Basically, if you're only arranging a betrothal for your princess when she's actually ready to get married, it almost definitely means that at least one betrothal has fallen through along the way.

So once you've decided who's at the top of your wish list, how do you arrange the marriage? Probably the king sends over a trusted advisor - the way Henry VIII sent Cardinal Wolsey to negotiate Mary's French marriage, or Thomas Cromwell to negotiate his own marriage to Anne of Cleves - and the various advisors come to an agreement and hammer out the details of the marriage treaty. Once the princess and her fiancé are old enough, you probably have big-name painters paint portraits of them to exchange - although those portraits might well be on the flattering side, and they might get a Tinder-style surprise when they meet in person, like Henry being disappointed in Anne of Cleves's looks and feeling that he'd been misled by her portrait. They might correspond: Katherine of Aragon and Arthur wrote to each other for years before they met - in Latin, which was the only language they had in common. (When they actually met, they discovered they could barely talk to each other because their Latin pronunciations were so different.) But they might well not meet till soon before the wedding.

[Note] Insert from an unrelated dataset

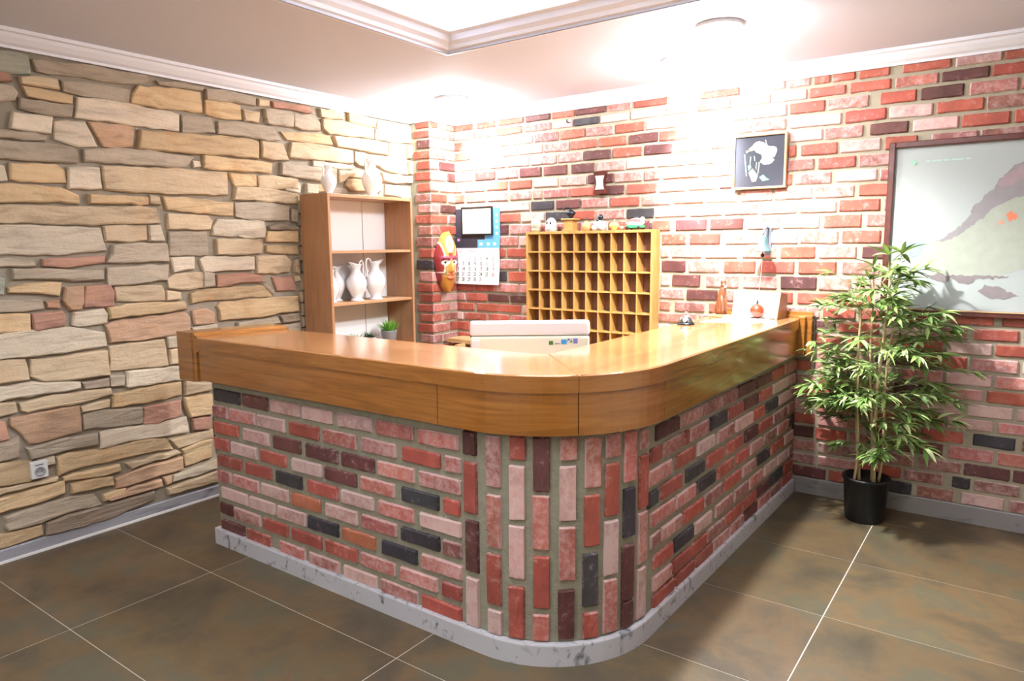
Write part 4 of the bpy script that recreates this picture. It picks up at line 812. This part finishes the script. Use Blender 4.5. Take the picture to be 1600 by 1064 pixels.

If the princess is the heir to your throne, then things are complicated by the concept of jure uxoris. This means that if she marries, her husband will legally take over both her lands and her title. He won't just be the king consort; he'll be her co-ruler. So you need to be very, very careful in choosing him, because you're essentially handing over your country to him. And you're going to want to make sure that the marriage treaty is very, very carefully negotiated. You may need to actually enact legislation to manage this situation. This was an issue for Mary Tudor, when she became England's first queen regnant after her father's and brother's deaths: any marriage she entered into would have ferociously complicated political and religious implications for England. When she decided to marry Philip of Spain, Parliament passed a specific Act establishing the terms of the marriage, in order to ensure that England wouldn't become essentially just a Spanish territory. The Act stated that Philip would be given the title of King of England, but only for Mary's lifetime - if he outlived her, he wouldn't continue to reign. It stated that Parliament would be called in both their names. The Act also prohibited Philip from appointing any foreigners to office in England, or from taking Mary or their potential children abroad, and it stated that England wasn't obliged to provide military support to Philip.

As you can see, maintaining your country's sovereignty when you're marrying off a queen regnant (or, in your case, someone who's apparently going to become a queen regnant) is complicated stuff.